[WHAT TO PRODUCE]:
Provide only the number of lines where "picture" occurs.

(Records from a dataset)
§ §

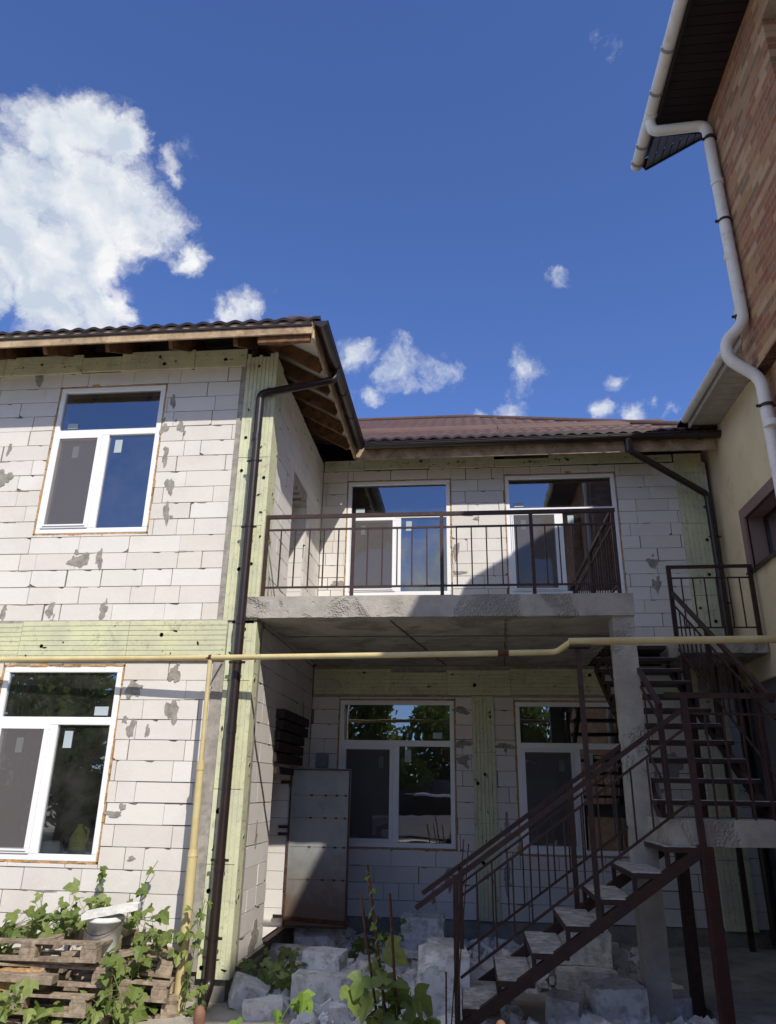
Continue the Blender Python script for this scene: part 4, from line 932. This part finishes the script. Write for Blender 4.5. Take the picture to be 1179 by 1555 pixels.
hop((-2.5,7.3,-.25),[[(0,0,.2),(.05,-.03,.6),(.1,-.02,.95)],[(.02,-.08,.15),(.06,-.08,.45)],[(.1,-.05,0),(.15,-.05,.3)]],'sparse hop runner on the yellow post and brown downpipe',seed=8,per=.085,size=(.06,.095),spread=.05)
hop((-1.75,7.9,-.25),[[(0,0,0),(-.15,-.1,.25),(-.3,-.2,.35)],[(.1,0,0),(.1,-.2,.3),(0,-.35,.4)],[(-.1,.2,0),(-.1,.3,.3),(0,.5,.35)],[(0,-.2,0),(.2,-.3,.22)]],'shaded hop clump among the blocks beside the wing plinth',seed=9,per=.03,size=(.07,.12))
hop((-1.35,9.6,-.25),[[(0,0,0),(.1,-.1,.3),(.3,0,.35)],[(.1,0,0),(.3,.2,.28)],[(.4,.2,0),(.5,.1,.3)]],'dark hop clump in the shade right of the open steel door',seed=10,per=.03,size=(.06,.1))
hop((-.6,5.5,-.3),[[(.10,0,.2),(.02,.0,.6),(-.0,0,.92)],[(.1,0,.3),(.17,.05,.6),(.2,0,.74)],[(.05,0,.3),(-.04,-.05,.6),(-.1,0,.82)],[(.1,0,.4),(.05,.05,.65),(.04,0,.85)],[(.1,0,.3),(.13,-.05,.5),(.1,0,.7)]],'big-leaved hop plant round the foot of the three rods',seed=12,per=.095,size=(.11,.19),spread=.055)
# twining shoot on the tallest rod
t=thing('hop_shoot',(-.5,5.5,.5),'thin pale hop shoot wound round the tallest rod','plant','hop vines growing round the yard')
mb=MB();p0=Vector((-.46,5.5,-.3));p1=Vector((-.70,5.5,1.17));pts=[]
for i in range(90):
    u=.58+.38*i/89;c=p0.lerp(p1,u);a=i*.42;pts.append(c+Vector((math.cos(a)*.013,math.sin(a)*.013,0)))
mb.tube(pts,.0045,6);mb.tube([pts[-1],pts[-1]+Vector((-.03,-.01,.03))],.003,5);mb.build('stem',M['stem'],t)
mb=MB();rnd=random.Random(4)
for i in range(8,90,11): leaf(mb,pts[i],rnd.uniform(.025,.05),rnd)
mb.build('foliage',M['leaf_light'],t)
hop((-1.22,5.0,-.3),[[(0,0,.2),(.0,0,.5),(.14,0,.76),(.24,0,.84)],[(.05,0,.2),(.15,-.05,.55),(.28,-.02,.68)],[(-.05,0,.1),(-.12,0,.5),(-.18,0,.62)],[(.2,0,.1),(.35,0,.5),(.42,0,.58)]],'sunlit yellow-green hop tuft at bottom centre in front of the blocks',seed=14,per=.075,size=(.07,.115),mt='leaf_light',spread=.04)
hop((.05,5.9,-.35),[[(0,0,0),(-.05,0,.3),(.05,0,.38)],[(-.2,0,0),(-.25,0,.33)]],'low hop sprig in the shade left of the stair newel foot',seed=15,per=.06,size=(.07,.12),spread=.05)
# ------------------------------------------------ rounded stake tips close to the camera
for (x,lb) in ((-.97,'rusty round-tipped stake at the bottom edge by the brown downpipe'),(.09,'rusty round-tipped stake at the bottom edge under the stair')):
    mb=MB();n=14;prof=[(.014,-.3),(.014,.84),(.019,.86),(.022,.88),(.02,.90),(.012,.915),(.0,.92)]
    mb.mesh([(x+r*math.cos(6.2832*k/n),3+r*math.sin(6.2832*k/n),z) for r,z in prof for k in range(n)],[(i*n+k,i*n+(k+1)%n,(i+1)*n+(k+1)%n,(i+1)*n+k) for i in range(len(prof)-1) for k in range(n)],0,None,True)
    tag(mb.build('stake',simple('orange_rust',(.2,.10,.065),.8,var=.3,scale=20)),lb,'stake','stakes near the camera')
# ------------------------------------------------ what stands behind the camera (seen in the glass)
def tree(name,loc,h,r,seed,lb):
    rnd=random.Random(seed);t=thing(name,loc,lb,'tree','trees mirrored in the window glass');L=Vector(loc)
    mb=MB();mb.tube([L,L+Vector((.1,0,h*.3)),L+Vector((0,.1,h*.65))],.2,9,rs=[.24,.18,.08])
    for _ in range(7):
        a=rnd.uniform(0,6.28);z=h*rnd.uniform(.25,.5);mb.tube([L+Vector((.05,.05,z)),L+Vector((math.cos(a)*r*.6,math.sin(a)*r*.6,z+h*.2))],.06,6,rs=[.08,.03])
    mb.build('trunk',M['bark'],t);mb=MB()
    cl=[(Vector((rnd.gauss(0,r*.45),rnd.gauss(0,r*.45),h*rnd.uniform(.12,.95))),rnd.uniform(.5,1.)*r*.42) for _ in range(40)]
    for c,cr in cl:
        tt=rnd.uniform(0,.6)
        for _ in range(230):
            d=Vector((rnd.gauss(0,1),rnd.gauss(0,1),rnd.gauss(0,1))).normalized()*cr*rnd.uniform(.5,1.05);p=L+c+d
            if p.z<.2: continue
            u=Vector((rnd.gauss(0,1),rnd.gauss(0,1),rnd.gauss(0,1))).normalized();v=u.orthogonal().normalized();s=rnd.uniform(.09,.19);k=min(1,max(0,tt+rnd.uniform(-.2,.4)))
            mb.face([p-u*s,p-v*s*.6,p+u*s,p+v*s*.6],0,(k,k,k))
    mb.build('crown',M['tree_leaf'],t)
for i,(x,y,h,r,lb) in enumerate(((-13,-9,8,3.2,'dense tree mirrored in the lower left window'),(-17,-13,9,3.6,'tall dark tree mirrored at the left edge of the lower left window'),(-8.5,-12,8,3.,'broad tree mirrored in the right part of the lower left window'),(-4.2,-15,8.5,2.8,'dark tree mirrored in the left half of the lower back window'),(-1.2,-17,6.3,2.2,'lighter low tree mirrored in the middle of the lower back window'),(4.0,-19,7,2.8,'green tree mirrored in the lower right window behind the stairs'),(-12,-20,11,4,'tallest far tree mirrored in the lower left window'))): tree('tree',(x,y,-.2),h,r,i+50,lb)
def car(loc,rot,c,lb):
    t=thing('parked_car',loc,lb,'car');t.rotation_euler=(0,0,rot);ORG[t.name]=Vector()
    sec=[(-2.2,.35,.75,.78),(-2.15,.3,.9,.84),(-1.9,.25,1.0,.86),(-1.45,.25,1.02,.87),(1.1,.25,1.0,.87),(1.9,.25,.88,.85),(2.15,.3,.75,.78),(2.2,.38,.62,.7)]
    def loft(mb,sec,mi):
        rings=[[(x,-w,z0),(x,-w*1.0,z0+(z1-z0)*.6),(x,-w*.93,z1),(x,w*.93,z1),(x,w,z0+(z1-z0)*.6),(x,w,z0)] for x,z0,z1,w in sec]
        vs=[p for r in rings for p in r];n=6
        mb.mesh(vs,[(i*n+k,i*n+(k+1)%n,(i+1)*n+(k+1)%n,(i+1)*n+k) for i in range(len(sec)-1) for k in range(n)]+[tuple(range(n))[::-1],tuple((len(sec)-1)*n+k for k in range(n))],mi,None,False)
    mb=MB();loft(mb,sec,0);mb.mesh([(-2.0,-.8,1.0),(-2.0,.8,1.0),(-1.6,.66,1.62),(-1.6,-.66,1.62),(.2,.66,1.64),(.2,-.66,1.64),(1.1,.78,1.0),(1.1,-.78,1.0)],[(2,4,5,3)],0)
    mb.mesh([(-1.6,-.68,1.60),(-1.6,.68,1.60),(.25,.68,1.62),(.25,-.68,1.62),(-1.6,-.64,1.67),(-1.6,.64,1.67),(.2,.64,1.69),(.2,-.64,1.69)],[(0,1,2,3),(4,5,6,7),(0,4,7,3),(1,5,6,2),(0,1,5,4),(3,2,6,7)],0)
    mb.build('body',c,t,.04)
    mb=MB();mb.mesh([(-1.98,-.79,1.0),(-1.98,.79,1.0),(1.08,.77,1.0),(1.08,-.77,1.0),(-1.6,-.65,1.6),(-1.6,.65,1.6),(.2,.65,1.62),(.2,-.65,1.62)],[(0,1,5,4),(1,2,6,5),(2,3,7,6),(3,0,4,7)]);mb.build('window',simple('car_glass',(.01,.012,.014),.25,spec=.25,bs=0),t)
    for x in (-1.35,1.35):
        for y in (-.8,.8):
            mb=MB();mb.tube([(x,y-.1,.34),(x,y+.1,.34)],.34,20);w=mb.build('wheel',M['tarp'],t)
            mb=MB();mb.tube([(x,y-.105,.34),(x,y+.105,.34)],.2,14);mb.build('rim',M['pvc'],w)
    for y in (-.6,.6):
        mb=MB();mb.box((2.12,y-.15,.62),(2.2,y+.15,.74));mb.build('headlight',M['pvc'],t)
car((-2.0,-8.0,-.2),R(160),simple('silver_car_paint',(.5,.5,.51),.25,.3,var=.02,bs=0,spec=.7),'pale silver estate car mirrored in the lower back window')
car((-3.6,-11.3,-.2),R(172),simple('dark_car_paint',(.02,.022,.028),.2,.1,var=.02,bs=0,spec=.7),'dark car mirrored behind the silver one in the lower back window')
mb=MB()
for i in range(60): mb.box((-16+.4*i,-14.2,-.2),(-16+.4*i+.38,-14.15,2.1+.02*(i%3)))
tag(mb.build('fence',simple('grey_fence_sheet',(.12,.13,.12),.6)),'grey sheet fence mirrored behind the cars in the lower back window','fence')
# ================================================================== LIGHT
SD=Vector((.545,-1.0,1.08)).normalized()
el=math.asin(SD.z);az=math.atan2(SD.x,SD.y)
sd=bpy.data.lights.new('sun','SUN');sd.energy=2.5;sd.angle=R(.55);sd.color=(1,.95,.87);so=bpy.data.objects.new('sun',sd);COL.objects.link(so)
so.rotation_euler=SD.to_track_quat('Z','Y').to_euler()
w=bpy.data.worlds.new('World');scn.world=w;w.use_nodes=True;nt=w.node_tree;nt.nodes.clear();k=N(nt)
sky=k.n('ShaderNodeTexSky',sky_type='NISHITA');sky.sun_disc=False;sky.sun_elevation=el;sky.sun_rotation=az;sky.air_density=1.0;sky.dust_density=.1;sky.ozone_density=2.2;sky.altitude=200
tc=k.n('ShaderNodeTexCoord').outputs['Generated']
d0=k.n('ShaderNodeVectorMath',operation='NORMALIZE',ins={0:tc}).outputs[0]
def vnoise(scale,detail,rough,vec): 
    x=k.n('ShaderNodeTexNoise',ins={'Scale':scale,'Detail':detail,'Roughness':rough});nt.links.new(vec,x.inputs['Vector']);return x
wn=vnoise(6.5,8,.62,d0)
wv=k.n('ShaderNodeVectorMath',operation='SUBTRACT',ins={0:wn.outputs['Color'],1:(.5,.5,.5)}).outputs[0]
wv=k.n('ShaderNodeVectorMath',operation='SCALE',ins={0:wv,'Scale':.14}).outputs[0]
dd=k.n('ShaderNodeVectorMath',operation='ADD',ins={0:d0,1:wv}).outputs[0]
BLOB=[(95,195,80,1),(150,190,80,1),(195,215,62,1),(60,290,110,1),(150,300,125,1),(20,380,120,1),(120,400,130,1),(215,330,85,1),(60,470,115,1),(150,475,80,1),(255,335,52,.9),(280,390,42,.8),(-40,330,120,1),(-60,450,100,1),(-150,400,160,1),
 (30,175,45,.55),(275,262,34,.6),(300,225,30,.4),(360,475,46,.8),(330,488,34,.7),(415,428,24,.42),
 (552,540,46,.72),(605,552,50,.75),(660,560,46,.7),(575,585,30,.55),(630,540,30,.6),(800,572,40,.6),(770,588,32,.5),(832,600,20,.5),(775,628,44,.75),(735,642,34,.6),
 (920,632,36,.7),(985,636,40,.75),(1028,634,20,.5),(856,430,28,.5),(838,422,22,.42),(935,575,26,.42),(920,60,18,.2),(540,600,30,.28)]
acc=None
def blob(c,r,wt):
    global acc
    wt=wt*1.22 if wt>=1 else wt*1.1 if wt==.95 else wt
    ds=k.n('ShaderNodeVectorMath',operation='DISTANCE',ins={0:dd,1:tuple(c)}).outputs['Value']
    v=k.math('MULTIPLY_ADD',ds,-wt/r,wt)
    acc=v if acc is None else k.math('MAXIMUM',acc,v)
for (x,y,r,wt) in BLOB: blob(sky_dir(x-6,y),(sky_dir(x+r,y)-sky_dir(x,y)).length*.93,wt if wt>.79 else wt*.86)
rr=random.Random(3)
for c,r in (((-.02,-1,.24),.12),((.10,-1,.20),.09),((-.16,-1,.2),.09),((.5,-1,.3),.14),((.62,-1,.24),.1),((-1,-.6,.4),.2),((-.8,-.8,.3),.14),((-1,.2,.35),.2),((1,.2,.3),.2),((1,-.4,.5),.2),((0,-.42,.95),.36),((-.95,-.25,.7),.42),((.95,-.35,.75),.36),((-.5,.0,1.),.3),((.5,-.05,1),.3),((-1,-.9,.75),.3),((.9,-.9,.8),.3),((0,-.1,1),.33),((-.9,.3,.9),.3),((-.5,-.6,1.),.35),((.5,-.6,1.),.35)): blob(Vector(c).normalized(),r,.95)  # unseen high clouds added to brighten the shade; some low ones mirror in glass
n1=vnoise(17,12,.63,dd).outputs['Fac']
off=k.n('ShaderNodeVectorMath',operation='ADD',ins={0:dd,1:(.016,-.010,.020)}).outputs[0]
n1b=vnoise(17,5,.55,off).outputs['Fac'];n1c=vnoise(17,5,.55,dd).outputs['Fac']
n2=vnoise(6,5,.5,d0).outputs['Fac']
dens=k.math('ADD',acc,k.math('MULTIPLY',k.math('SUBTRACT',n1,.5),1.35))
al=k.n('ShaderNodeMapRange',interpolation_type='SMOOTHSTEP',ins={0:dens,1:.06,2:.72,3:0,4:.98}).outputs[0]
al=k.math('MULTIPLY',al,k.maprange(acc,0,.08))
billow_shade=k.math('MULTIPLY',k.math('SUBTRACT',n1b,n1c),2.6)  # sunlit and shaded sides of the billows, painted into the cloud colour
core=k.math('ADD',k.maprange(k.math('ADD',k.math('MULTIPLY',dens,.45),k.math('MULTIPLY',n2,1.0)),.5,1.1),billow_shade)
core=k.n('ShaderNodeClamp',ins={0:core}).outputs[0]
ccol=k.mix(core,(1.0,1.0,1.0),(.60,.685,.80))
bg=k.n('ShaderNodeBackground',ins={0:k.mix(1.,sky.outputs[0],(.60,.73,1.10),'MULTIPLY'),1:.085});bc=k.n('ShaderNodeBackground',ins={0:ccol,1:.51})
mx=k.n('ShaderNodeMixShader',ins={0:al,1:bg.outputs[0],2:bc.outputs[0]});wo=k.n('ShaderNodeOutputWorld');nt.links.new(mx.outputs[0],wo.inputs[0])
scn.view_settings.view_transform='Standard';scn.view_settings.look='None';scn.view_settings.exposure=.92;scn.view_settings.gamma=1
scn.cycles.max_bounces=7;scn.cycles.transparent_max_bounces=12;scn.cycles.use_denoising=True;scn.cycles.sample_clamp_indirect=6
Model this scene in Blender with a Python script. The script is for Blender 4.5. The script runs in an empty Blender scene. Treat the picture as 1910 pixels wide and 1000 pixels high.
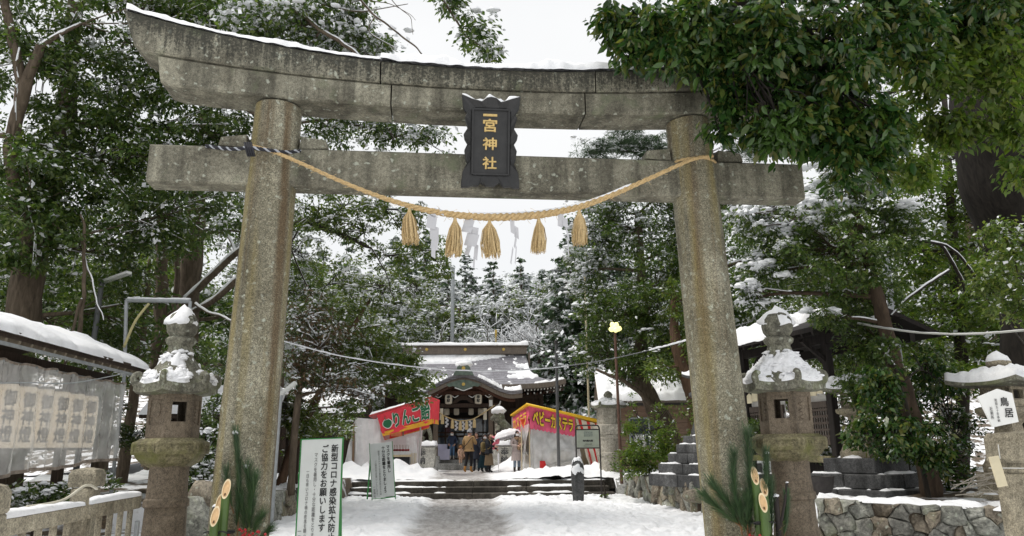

§ §

[RESULT]:
2